Begin with the first line and repeat exactly through the line containing "R = math.radians"; leave every image out.
━━━━
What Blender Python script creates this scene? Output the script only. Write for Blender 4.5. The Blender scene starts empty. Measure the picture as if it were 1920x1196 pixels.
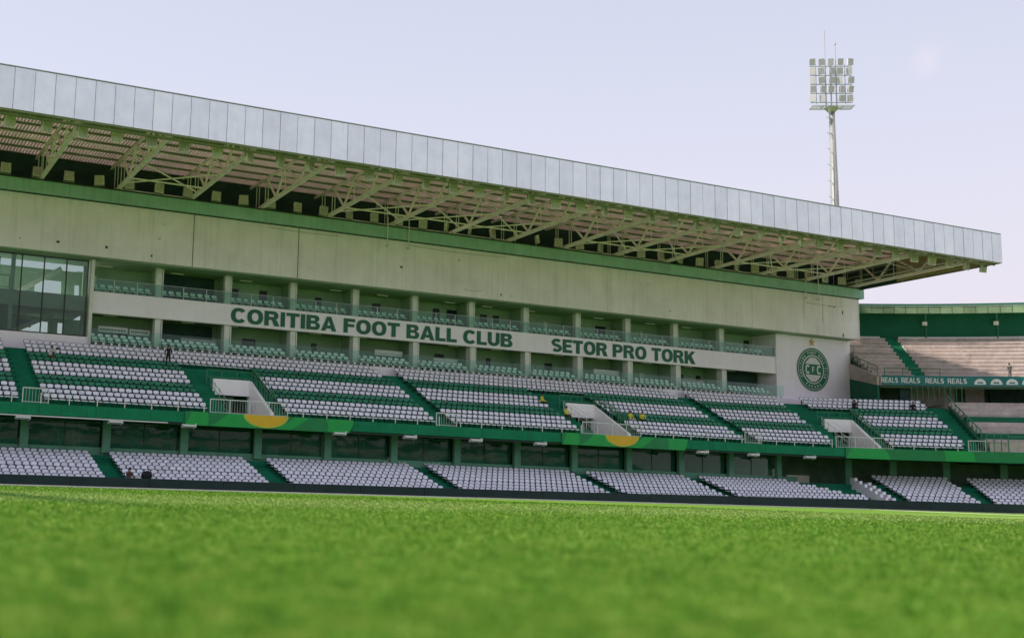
import bpy, bmesh, math, random
import numpy as np
from mathutils import Vector, Matrix
random.seed(7); rng = np.random.default_rng(7)
SC = bpy.context.scene
COL = SC.collection
R = math.radians

# ------------------------------------------------------------------ camera
F, YAW, PITCH, ROLL, CX = 2151.29468, .412217395, .142510636, .0319632452, 598.97434
CAMH = .62
cam_d = bpy.data.cameras.new('camera'); cam = bpy.data.objects.new('camera', cam_d); COL.objects.link(cam)
_f = Vector((math.sin(YAW)*math.cos(PITCH), math.cos(YAW)*math.cos(PITCH), math.sin(PITCH)))
_r = Vector((math.cos(YAW), -math.sin(YAW), 0)); _d = _f.cross(_r)
_r2 = math.cos(ROLL)*_r - math.sin(ROLL)*_d; _d2 = _f.cross(_r2)
M = Matrix((( _r2.x, -_d2.x, -_f.x, 0), (_r2.y, -_d2.y, -_f.y, 0), (_r2.z, -_d2.z, -_f.z, CAMH), (0, 0, 0, 1)))
cam.matrix_world = M
cam_d.sensor_fit = 'HORIZONTAL'; cam_d.sensor_width = 36; cam_d.lens = F/1920*36
cam_d.shift_x = (960-CX)/1920
cam_d.clip_start = .05; cam_d.clip_end = 6000
cam_d.dof.use_dof = True; cam_d.dof.focus_distance = 84; cam_d.dof.aperture_fstop = .5
SC.camera = cam

# ------------------------------------------------------------------ sky, sun, exposure
SUN_EL = R(57); SUNV = Vector((-.93, .36, 0)).normalized()
SUND = Vector((SUNV.x*math.cos(SUN_EL), SUNV.y*math.cos(SUN_EL), math.sin(SUN_EL)))
W = bpy.data.worlds.new('World'); SC.world = W; W.use_nodes = True
nt = W.node_tree; nt.nodes.clear()
sky = nt.nodes.new('ShaderNodeTexSky'); sky.sky_type = 'NISHITA'; sky.sun_disc = False
sky.sun_elevation = SUN_EL; sky.sun_rotation = math.atan2(SUNV.x, SUNV.y)
sky.air_density = 1.0; sky.dust_density = 2.5; sky.ozone_density = 1.5
mul = nt.nodes.new('ShaderNodeMix'); mul.data_type = 'RGBA'; mul.blend_type = 'MULTIPLY'; mul.inputs[0].default_value = 1
mul.inputs[7].default_value = (.098, .096, .098, 1)
nt.links.new(sky.outputs[0], mul.inputs[6])
tc = nt.nodes.new('ShaderNodeTexCoord'); sp_ = nt.nodes.new('ShaderNodeSeparateXYZ'); nt.links.new(tc.outputs['Generated'], sp_.inputs[0])
mr = nt.nodes.new('ShaderNodeMapRange'); mr.interpolation_type = 'SMOOTHSTEP'; mr.inputs[1].default_value = 0; mr.inputs[2].default_value = .55; mr.inputs[3].default_value = .96; mr.inputs[4].default_value = .62
nt.links.new(sp_.outputs['Z'], mr.inputs[0])
veil = nt.nodes.new('ShaderNodeMix'); veil.data_type = 'RGBA'; veil.inputs[7].default_value = (.615, .60, .70, 1)   # high thin haze
vc = nt.nodes.new('ShaderNodeMix'); vc.data_type = 'RGBA'; vc.inputs[6].default_value = (.485, .43, .47, 1); vc.inputs[7].default_value = (.47, .465, .53, 1)
mz = nt.nodes.new('ShaderNodeMapRange'); mz.interpolation_type = 'SMOOTHSTEP'; mz.inputs[1].default_value = .02; mz.inputs[2].default_value = .34; nt.links.new(sp_.outputs['Z'], mz.inputs[0]); nt.links.new(mz.outputs[0], vc.inputs[0])
nt.links.new(vc.outputs[2], veil.inputs[7]); nt.links.new(mr.outputs[0], veil.inputs[0]); nt.links.new(mul.outputs[2], veil.inputs[6])
dst = nt.nodes.new('ShaderNodeVectorMath'); dst.operation = 'DISTANCE'; dst.inputs[1].default_value = (.75, .575, .33); nt.links.new(tc.outputs['Generated'], dst.inputs[0])
w1 = nt.nodes.new('ShaderNodeMapRange'); w1.inputs[1].default_value = .003; w1.inputs[2].default_value = .018; w1.inputs[3].default_value = .4; w1.inputs[4].default_value = 0; nt.links.new(dst.outputs['Value'], w1.inputs[0])
ns = nt.nodes.new('ShaderNodeTexNoise'); ns.inputs['Scale'].default_value = 20; ns.inputs['Detail'].default_value = 5; nt.links.new(tc.outputs['Generated'], ns.inputs['Vector'])
w2 = nt.nodes.new('ShaderNodeMapRange'); w2.inputs[1].default_value = .3; w2.inputs[2].default_value = .75; nt.links.new(ns.outputs['Fac'], w2.inputs[0])
w3 = nt.nodes.new('ShaderNodeMath'); w3.operation = 'MULTIPLY'; nt.links.new(w1.outputs[0], w3.inputs[0]); nt.links.new(w2.outputs[0], w3.inputs[1])
wsp = nt.nodes.new('ShaderNodeMix'); wsp.data_type = 'RGBA'; wsp.inputs[7].default_value = (.62, .53, .56, 1)
nt.links.new(w3.outputs[0], wsp.inputs[0]); nt.links.new(veil.outputs[2], wsp.inputs[6])
bg = nt.nodes.new('ShaderNodeBackground'); bg.inputs[1].default_value = 1.0
wo = nt.nodes.new('ShaderNodeOutputWorld')
nt.links.new(wsp.outputs[2], bg.inputs[0]); nt.links.new(bg.outputs[0], wo.inputs[0])
sl = bpy.data.lights.new('sun', 'SUN'); sl.energy = 4.8; sl.angle = R(1.5); sl.color = (1, .93, .84)
so = bpy.data.objects.new('sun', sl); COL.objects.link(so); so.location = (0, 0, 80)
so.rotation_euler = SUND.to_track_quat('Z', 'Y').to_euler()
SC.view_settings.view_transform = 'Standard'; SC.view_settings.look = 'None'
SC.view_settings.exposure = .86; SC.view_settings.gamma = 1
SC.render.engine = 'CYCLES'; SC.cycles.use_denoising = True
SC.cycles.max_bounces = 8; SC.cycles.transparent_max_bounces = 12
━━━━
→ Expected answer:
What Blender Python script creates this scene? Output the script only. Write for Blender 4.5. The Blender scene starts empty. Measure the picture as if it were 1920x1196 pixels.
import bpy, bmesh, math, random
import numpy as np
from mathutils import Vector, Matrix
random.seed(7); rng = np.random.default_rng(7)
SC = bpy.context.scene
COL = SC.collection
R = math.radians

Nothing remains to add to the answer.